On our way out of the park, we stopped at Apple House, a popular restaurant in Front Royal, Virginia, to grab brunch. The place is well-known for its doughnuts and located close to Shenandoah’s northern entrance. While we munched on pancakes and pulled pork, we discussed our thoughts on the changes to our most-frequented campground. Overall, we couldn’t argue with the changes to the campground itself, namely bear boxes and hand soap. But we were disappointed in the noise and the change in the site reservation system.

We hoped the late-night noise was a fluke. We also questioned why the denser sites are reservable, while the quiet, less-dense sites are walk-in only. We’ll probably go back and try for a walk-in site, but I wouldn’t stay in the C-loop again. I might reserve a site on the B-loop in hopes that it would be quieter. Either way, we hope our next visit to Mathews Arm Campground is more peaceful.
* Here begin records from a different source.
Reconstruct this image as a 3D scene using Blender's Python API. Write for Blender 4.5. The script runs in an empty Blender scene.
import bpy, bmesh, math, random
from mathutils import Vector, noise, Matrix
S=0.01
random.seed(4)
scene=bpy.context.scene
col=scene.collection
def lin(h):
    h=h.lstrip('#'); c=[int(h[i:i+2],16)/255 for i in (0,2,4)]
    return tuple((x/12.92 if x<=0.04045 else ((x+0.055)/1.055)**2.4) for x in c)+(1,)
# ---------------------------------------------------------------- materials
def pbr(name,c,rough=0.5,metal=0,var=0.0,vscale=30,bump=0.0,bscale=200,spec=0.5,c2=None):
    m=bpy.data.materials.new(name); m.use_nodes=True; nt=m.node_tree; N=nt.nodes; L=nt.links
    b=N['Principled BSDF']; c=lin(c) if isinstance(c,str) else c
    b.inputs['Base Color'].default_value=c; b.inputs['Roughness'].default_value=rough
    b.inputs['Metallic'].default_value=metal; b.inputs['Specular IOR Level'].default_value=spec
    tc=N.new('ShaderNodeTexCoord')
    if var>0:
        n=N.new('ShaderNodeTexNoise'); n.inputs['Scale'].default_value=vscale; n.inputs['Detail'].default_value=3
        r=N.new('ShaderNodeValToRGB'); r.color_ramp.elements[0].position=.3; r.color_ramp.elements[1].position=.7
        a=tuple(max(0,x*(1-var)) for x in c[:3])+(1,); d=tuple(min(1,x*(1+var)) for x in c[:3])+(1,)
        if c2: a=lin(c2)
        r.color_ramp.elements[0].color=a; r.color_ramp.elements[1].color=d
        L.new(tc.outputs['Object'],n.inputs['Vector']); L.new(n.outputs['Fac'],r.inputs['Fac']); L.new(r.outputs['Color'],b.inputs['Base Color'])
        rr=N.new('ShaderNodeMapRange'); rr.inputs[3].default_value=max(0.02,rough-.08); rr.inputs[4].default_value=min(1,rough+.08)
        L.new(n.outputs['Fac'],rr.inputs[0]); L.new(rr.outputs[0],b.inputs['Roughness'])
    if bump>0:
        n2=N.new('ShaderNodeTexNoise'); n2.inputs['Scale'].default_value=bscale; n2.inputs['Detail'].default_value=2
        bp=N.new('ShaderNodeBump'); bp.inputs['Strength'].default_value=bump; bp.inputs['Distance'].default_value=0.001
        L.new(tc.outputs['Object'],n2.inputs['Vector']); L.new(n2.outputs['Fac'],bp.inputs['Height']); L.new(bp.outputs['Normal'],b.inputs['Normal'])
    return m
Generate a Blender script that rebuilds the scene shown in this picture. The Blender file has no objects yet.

shenandoah-apple-house-counter
Apple House appreciates your generosity
Shenandoah: Apple House Interior
Brunch at Apple House
Shenandoah: Apple House Brunch
T sneaks a donut before brunch

Mathews Arm Campground | 167 Campsites

  • Location: Shenandoah National Park, Northern District, Skyline Drive Mile Marker 22.1 (Google Maps Directions)
  • Amenities: Potable Water | Fire Pits | Picnic Table | Flush Toilets | Bear Boxes on Perimeter Campsites
  • Dates Open: Early May – Late October
  • Prices: $15/night for campsite | $50/night for a group campsite
  • Highlights: Closest campground to North Entrance
  • Best Sites: Perimeter sites on A loop and generator-free sites on B loop. Avoid C Loop if you’re looking for peace and quiet.
  • Notes: Sites B117-B141, C146-C164, and D165-D167 (group sites) can be reserved up to 6 months in advance. Generator-free sites are A42-A64 and B128-B141. Elkwallow Wayside is less than 3 miles away for camping supplies.